Newman figures into another tribute to a very different kind of filmmaker who also left us last year: Bruce Conner. SF Cinematheque will on March 18 and 19 present "(nearly) every work completed by this highly original, deeply American artist". Day one at Yerba Buena Center for the Arts features completed work from each decade of Conner's filmmaking, and includes Luke, a piece derived from footage Conner shot while on the set of Paul Newman's Cool Hand Luke. Day two at SFMoMA includes Conner's longest film (Crossroads, at 37 minutes), his shortest (Ten Second Film, of course) and eight more of intermediate lengths. Since I found Conner's beautiful, biting, and often hilarious films the perfect turnstile to pass through as I set on a path of discovery of avant-garde film, I confidently urge anyone with trepidations about experimental shorts to overcome them and check out these films when they arrive.

SF Cinematheque's new calendar seems particularly designed to welcome relative newcomers to avant-garde film (a category I still place myself in) this time around. A recently-published conversation between former Cinematheque head Steven Jenkins and its recently-installed Executive Director Jonathan Marlow makes this intention explicit. The calendar launches tonight with Razzle Dazzle by Ken Jacobs, recently seen appearing in his son's Sundance film Momma's Man. Other well-known filmmakers being shown include Nathaniel Dorsky at SFMoMA March 5 and Tony Conrad at the SF Art Institute April 3-5. I confess I'm wholly unfamiliar with Joseph Strick, Takahiko Iimura, Ben Rivers and Mark Street, but welcome upcoming opportunities to delve into their work. Pretty much every single program on the calendar has something that lights up an interest of mine, whether a chance to see my favorite Jean Painleve film Liquid Crystals on a large screen when it plays with more contemporary French film on March 11, or a chance to see work by Andy Warhol, Marie Menken and others from the upcoming Treasures From American Film Archives IV: American Avant-Garde Film, 1947-1986 DVD set, presumably projected on celluloid as is the Cinematheque standard for films made that way. That's April 15th at Yerba Buena.

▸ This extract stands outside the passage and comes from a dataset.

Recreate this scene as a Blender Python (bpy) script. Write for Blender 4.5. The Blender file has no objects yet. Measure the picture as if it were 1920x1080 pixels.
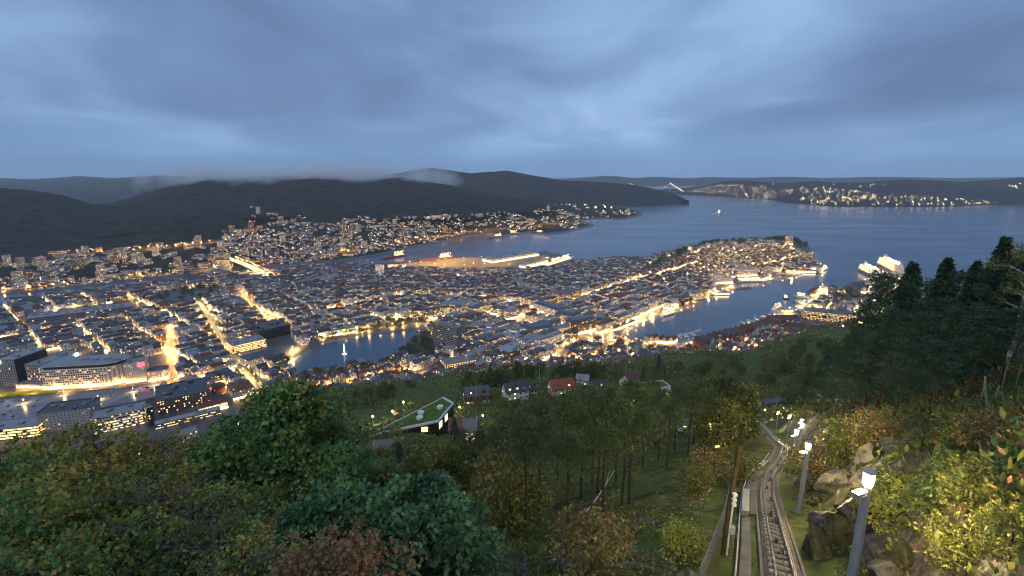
import bpy, math, random
import numpy as np
from mathutils import Vector, Matrix
from mathutils.bvhtree import BVHTree

R = math.radians
rnd = random.Random(7)
SC = bpy.context.scene
COL = SC.collection

# ------------------------------------------------------------------ camera
CAM_H = 320.0                       # metres above the sea
TILT = math.atan(215 / 960)
CT, ST = math.cos(TILT), math.sin(TILT)
cam_data = bpy.data.cameras.new('camera')
cam_data.lens = 18
cam_data.sensor_width = 36
cam_data.clip_start = 0.3
cam_data.clip_end = 80000
cam = bpy.data.objects.new('camera', cam_data)
cam.location = (0, 0, CAM_H)
cam.rotation_euler = (math.pi / 2 - TILT, 0, 0)
COL.objects.link(cam)
SC.camera = cam

# ------------------------------------------------------------------ sky
world = bpy.data.worlds.new('World')
SC.world = world
world.use_nodes = True
WN, WL = world.node_tree.nodes, world.node_tree.links
WN.clear()


def wn(t, **kw):
    n = WN.new(t)
    for k, v in kw.items():
        setattr(n, k, v)
    return n


def wmath(op, a, b=None, c=None):
    n = wn('ShaderNodeMath', operation=op)
    for i, v in enumerate((a, b, c)):
        if v is None:
            continue
        if isinstance(v, (int, float)):
            n.inputs[i].default_value = v
        else:
            WL.new(v, n.inputs[i])
    return n.outputs[0]


SUN_EL, SUN_ROT = R(42), R(-150)   # soft fill light, added high behind the viewer's left shoulder
sky = wn('ShaderNodeTexSky', sky_type='NISHITA', sun_disc=False, sun_elevation=SUN_EL,
         sun_rotation=SUN_ROT, altitude=300, air_density=1.0, dust_density=0.6, ozone_density=4.0)
geo = wn('ShaderNodeNewGeometry')
sep = wn('ShaderNodeSeparateXYZ')
neg = wn('ShaderNodeVectorMath', operation='SCALE')
neg.inputs['Scale'].default_value = -1
WL.new(geo.outputs['Incoming'], neg.inputs[0])
WL.new(neg.outputs[0], sep.inputs[0])
# cloud deck: view direction projected on a layer overhead, so the clouds recede to the horizon
zc = wmath('ADD', wmath('MAXIMUM', sep.outputs['Z'], 0.0), 0.16)
cx = wmath('DIVIDE', sep.outputs['X'], zc)
cy = wmath('DIVIDE', sep.outputs['Y'], zc)
comb = wn('ShaderNodeCombineXYZ')
WL.new(cx, comb.inputs[0])
WL.new(cy, comb.inputs[1])


def cloud_noise(scale, loc, rot, sx, sy, detail=4, rough=0.5, dist=0.4):
    m = wn('ShaderNodeMapping')
    m.inputs['Location'].default_value = loc
    m.inputs['Rotation'].default_value = (0, 0, rot)
    m.inputs['Scale'].default_value = (sx, sy, 1)
    WL.new(comb.outputs[0], m.inputs['Vector'])
    n = wn('ShaderNodeTexNoise')
    n.inputs['Scale'].default_value = scale
    n.inputs['Detail'].default_value = detail
    n.inputs['Roughness'].default_value = rough
    n.inputs['Distortion'].default_value = dist
    WL.new(m.outputs[0], n.inputs['Vector'])
    return n.outputs['Fac']


n1 = cloud_noise(0.42, (6.01, 1.56, 0), R(38), 1.0, 0.55, 2, 0.45, 0.3)
n2 = cloud_noise(1.25, (1.3, 7.7, 0), R(32), 1.0, 0.75, 5, 0.5, 0.5)
mixn = wmath('ADD', wmath('MULTIPLY', n1, 0.66), wmath('MULTIPLY', n2, 0.34))
ramp = wn('ShaderNodeValToRGB')
cr = ramp.color_ramp
cr.elements[0].position = 0.36
cr.elements[0].color = (0.085, 0.138, 0.252, 1)
cr.elements[1].position = 0.66
cr.elements[1].color = (0.255, 0.385, 0.600, 1)
e = cr.elements.new(0.47)
e.color = (0.118, 0.192, 0.340, 1)
e = cr.elements.new(0.56)
e.color = (0.172, 0.278, 0.462, 1)
WL.new(mixn, ramp.inputs[0])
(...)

Speaking of that venue, which I've been carelessly neglecting on this blog lately, YBCA's got several noteworthy screenings coming this month. On February 12-14, the US "theatrical premiere" of Ulrich Seidl's Import Export. For the marathon-sitters among us, a nine-hour film by Lav Diaz called Death in the Land of Encantos on February 21. And on February 26th, the Frisco Bay premiere of the polarizingly bleak Downloading Nancy, kicking off an eight-film tribute to Strand Releasing which will also include the return of another real love-it-or-loathe-it film, Tsai Ming-Liang's the Wayward Cloud. I can hardly imagine the other six being as divisive as those two, but then again I haven't seen them for myself yet.